The climb to the col is spectacular too, first up the side of the combe,  then hopping over to the next combe, at the base of which you once again see the fort at Barcelonne. I was going to end the series of photos at the col, but Les Trois Becs, which so often overlook routes all over the area, caught my eye on the D93 on the way back from Mirabel, and just had to have the snow-capped peak of la Pelle snapped.

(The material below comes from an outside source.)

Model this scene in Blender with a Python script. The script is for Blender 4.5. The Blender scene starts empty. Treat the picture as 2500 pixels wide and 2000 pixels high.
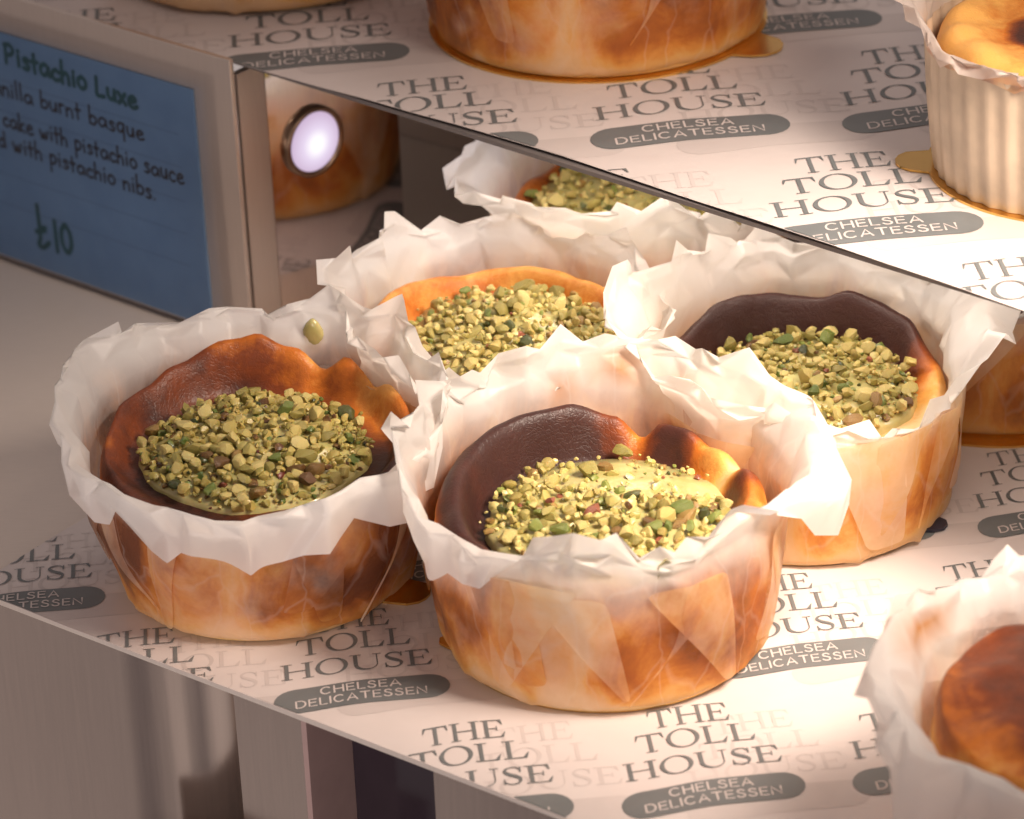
import bpy, bmesh, math, random
import numpy as np
from mathutils import Vector, Matrix, noise
from mathutils.geometry import tessellate_polygon

SC = bpy.context.scene
COL = SC.collection
R = math.radians
# ------------------------------------------------------------------ camera (1 unit = about 8 cm)
cam_d = bpy.data.cameras.new('camera')
cam = bpy.data.objects.new('camera', cam_d)
COL.objects.link(cam)
th, roll = 0.488815, -0.041029
fw = Vector((0, math.cos(th), -math.sin(th)))
rt = Vector((1, 0, 0)); up = rt.cross(fw)
cr = rt * math.cos(roll) + up * math.sin(roll)
cu = -rt * math.sin(roll) + up * math.cos(roll)
cam.matrix_world = Matrix(((cr.x, cu.x, -fw.x, 0.0), (cr.y, cu.y, -fw.y, -15.95874), (cr.z, cu.z, -fw.z, 8.48793), (0, 0, 0, 1)))
cam_d.sensor_width = 36.0
cam_d.lens = 8507.27 / 2500 * 36.0
cam_d.clip_end = 200
cam_d.clip_start = 0.1
cam_d.dof.use_dof = True
cam_d.dof.focus_distance = 16.4
cam_d.dof.aperture_fstop = 0.95
cam_d.dof.aperture_blades = 0
SC.camera = cam
# ------------------------------------------------------------------ world, lamps, exposure
w = bpy.data.worlds.new('World'); SC.world = w; w.use_nodes = True
bg = w.node_tree.nodes['Background']
wt = w.node_tree
wc = wt.nodes.new('ShaderNodeTexCoord'); wn_ = wt.nodes.new('ShaderNodeTexNoise'); wn_.inputs['Scale'].default_value = 4.2; wn_.inputs['Detail'].default_value = 3
wr = wt.nodes.new('ShaderNodeValToRGB')
wr.color_ramp.elements[0].position = .38; wr.color_ramp.elements[0].color = (0.22, 0.18, 0.19, 1)
wr.color_ramp.elements[1].position = .66; wr.color_ramp.elements[1].color = (1.22, 1.03, 0.95, 1)
wt.links.new(wc.outputs['Generated'], wn_.inputs['Vector']); wt.links.new(wn_.outputs[0], wr.inputs[0]); wt.links.new(wr.outputs[0], bg.inputs[0])
bg.inputs[1].default_value = 0.50

def area(name, loc, target, size, power, color, spread=180):
    l = bpy.data.lights.new(name, 'AREA'); l.energy = power; l.color = color; l.shape = 'DISK'; l.size = size
    l.spread = R(spread)
    o = bpy.data.objects.new(name, l); COL.objects.link(o); o.location = loc
    o.rotation_euler = (Vector(target) - Vector(loc)).to_track_quat('-Z', 'Y').to_euler()
    return o
area('case_lamp', (3.7, -4.4, 5.6), (0.95, -1.7, 0.4), 2.6, 120, (1.0, 0.83, 0.69), 52)
area('left_fill', (-3.2, -7.5, 0.3), (-1.4, -1.0, 0.2), 2.5, 43, (1.0, 0.89, 0.86), 100)  # added low fill from the left, brightens the fascia and price card
area('shelf_lamp', (0.6, 2.6, 6.5), (0.6, -0.4, 0.8), 1.6, 20, (1.0, 0.86, 0.76), 120)
for bx, by, pw in ((0.75, -0.62, 14), (1.56, -0.655, 24)):       # strip under the upper shelf, then an unseen fill strip added to brighten cakes
    st = area('shelf_strip_and_fill', (bx, by, 1.52), (bx, by, 0), 2.6, pw, (1.0, 0.84, 0.71), 160)
    st.data.shape = 'RECTANGLE'; st.data.size = 3.8; st.data.size_y = 0.08
    st.rotation_euler = (0, 0, math.atan2(-0.666, 0.746))
SC.view_settings.view_transform = 'Standard'
SC.view_settings.look = 'None'
SC.view_settings.exposure = 0.0
SC.view_settings.gamma = 1.0
SC.view_settings.use_curve_mapping = False
SC.cycles.max_bounces = 10
SC.cycles.transparent_max_bounces = 16
SC.cycles.use_denoising = True
SC.cycles.sample_clamp_indirect = 6.0

# ------------------------------------------------------------------ helpers
def link(name, me, mats, parent=None, smooth=True):
    o = bpy.data.objects.new(name, me); COL.objects.link(o)
    for m in (mats if isinstance(mats, (list, tuple)) else [mats]):
        me.materials.append(m)
    if smooth:
        me.polygons.foreach_set('use_smooth', [True] * len(me.polygons))
    if parent: o.parent = parent
    return o
def from_bm(name, bm, mats, parent=None, smooth=False):
    me = bpy.data.meshes.new(name); bm.to_mesh(me); bm.free()
    return link(name, me, mats, parent, smooth)
def tag(o, label=None, cat=None, group=None, kind=None):
    if label: o['label'] = label
    if cat: o['category'] = cat
    if group: o['group'] = group
    if kind: o['kind'] = kind
    return o
def empty(name, loc):
    o = bpy.data.objects.new(name, None); COL.objects.link(o); o.location = loc; o.empty_display_size = 0.1
    return o
def box(bm, o, ax, ay, az, mat=0):
    """box from corner o along three vectors"""
    o, ax, ay, az = map(Vector, (o, ax, ay, az))
    v = [bm.verts.new(o + ax * i + ay * j + az * k) for k in (0, 1) for j in (0, 1) for i in (0, 1)]
    fs = []
    for idx in ((0, 2, 3, 1), (4, 5, 7, 6), (0, 1, 5, 4), (2, 6, 7, 3), (0, 4, 6, 2), (1, 3, 7, 5)):
        f = bm.faces.new([v[i] for i in idx]); f.material_index = mat; fs.append(f)
    return fs
def bevel_all(bm, off, seg=2):
    bmesh.ops.recalc_face_normals(bm, faces=bm.faces)
    bmesh.ops.bevel(bm, geom=[e for e in bm.edges], offset=off, segments=seg, affect='EDGES', profile=0.6)
def smooth01(x):
    x = min(1.0, max(0.0, x)); return x * x * (3 - 2 * x)
def lerp(a, b, t): return a + (b - a) * t

# ------------------------------------------------------------------ materials
def mat(name):
    m = bpy.data.materials.new(name); m.use_nodes = True
    nt = m.node_tree
    return m, nt, nt.nodes['Principled BSDF'], nt.nodes['Material Output']
def N(nt, t, **kw):
    n = nt.nodes.new(t)
    for k, v in kw.items(): setattr(n, k, v)
    return n
def tex_noise(nt, scale, detail=4, rough=0.55, vec=None, dist=0.0):
    n = N(nt, 'ShaderNodeTexNoise')
    n.inputs['Scale'].default_value = scale; n.inputs['Detail'].default_value = detail
    n.inputs['Roughness'].default_value = rough; n.inputs['Distortion'].default_value = dist
    if vec is not None: nt.links.new(vec, n.inputs['Vector'])
    return n
def ramp(nt, fac, stops, interp='LINEAR'):
    r = N(nt, 'ShaderNodeValToRGB'); r.color_ramp.interpolation = interp
    e = r.color_ramp.elements
    e[0].position, e[0].color = stops[0][0], (*stops[0][1], 1)
    e[1].position, e[1].color = stops[-1][0], (*stops[-1][1], 1)
    for p, c in stops[1:-1]:
        x = e.new(p); x.color = (*c, 1)
    nt.links.new(fac, r.inputs[0]); return r
def mathn(nt, op, a, b=None, clamp=False):
    n = N(nt, 'ShaderNodeMath', operation=op, use_clamp=clamp)
    for i, x in enumerate((a, b)):
        if x is None: continue
        if isinstance(x, (int, float)): n.inputs[i].default_value = x
        else: nt.links.new(x, n.inputs[i])
    return n.outputs[0]
def bump(nt, height, strength, dist, bsdf, normal_in='Normal'):
    b = N(nt, 'ShaderNodeBump'); b.inputs['Strength'].default_value = strength; b.inputs['Distance'].default_value = dist
    nt.links.new(height, b.inputs['Height']); nt.links.new(b.outputs[0], bsdf.inputs[normal_in]); return b
def objco(nt, scale=(1, 1, 1)):
    tc = N(nt, 'ShaderNodeTexCoord'); mp = N(nt, 'ShaderNodeMapping'); mp.inputs['Scale'].default_value = scale
    nt.links.new(tc.outputs['Object'], mp.inputs[0]); return mp.outputs[0]

def simple(name, col, rough=0.5, metal=0.0, var=0.06, scale=6, spec=0.5, bumpv=0.0):
    m, nt, b, out = mat(name)
    n = tex_noise(nt, scale, 5, vec=objco(nt))
    r = ramp(nt, n.outputs[0], [(0.3, tuple(c * (1 - var) for c in col)), (0.7, tuple(min(1, c * (1 + var)) for c in col))])
    nt.links.new(r.outputs[0], b.inputs['Base Color'])
    b.inputs['Roughness'].default_value = rough; b.inputs['Metallic'].default_value = metal
    b.inputs['Specular IOR Level'].default_value = spec
    if bumpv: bump(nt, n.outputs[0], bumpv, 0.02, b)
    return m

def brushed(name, col, rough, stretch=(26, 26, 0.8), metal=0.72):
    m, nt, b, out = mat(name)
    n = tex_noise(nt, 4.0, 6, 0.6, objco(nt, stretch))
    r = ramp(nt, n.outputs[0], [(0.3, tuple(c * 0.93 for c in col)), (0.7, col)])
    nt.links.new(r.outputs[0], b.inputs['Base Color'])
    b.inputs['Metallic'].default_value = metal
    rr = N(nt, 'ShaderNodeMapRange'); rr.inputs[3].default_value = rough * 0.85; rr.inputs[4].default_value = rough * 1.15
    nt.links.new(n.outputs[0], rr.inputs[0]); nt.links.new(rr.outputs[0], b.inputs['Roughness'])
    return m
M_STEEL = brushed('brushed_steel', (0.66, 0.57, 0.51), 0.34)
M_FASCIA = brushed('fascia_steel', (0.62, 0.52, 0.46), 0.19, (14, 14, 0.5), metal=0.92)
M_DECK = brushed('satin_steel', (0.72, 0.63, 0.56), 0.36, (2, 30, 2), metal=0.3)
M_MIRROR = brushed('polished_steel', (0.78, 0.70, 0.64), 0.05, metal=1.0)
M_DARK = simple('dark_trim', (0.03, 0.026, 0.028), 0.5)
M_GOLD = simple('gold_card', (0.82, 0.50, 0.15), 0.26, 1.0, 0.04)
M_BLACKCARD = simple('black_card', (0.03, 0.03, 0.05), 0.4)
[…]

The route: http://ridewithgps.com/routes/7375434

The tower at Crest, in front of the Trois Becs
The tower at Barcelonne
A hairpin on the ascent to the Col Jérôme Cavalli
Barcelonne tower from the climb up from Combovin
The northern bec of the Trois Becs

Cirque d’Archiane

Easter is looming,  so it’s time for my next escape. The journey was by plane (to Paris) and train,  and apart from a delay to the TGV part of the journey (because of a bit of a punch-up at Marne-la-Vallée,  and police being called), I arrived at a civilised hour,  in time to light a fire and heat up some smuggled turkey and tomato pasta for supper.

The forecast for today was worsening later, so with shopping and stuff to do at some stage, the first ride was this morning. I decided to revisit Cirque d’Archiane: I’ve been there before, but this was the first time with my Sony HX50 and good light.

You’ll see from the photos what a stunning place it is: a long deep valley surrounded by towering rocks, in the summer it is very popular with walkers, but on a weekday in March not a soul to be seen. Approaching from Châtillon-en-Diois you get your first glimpse of the rocks above the valley as you approach Menée, where you turn left. Then just follow your nose and prepare to gawp at the scenery.

It’s a there-and-back road, so you’ll have take the detour to see it, but it’s well worth the effort. And though it’s worth it for the scenery alone, if you’re interested in the geography or geology, I expect you’ll be harnessing the power of the internet to find out more about this extraordinary place.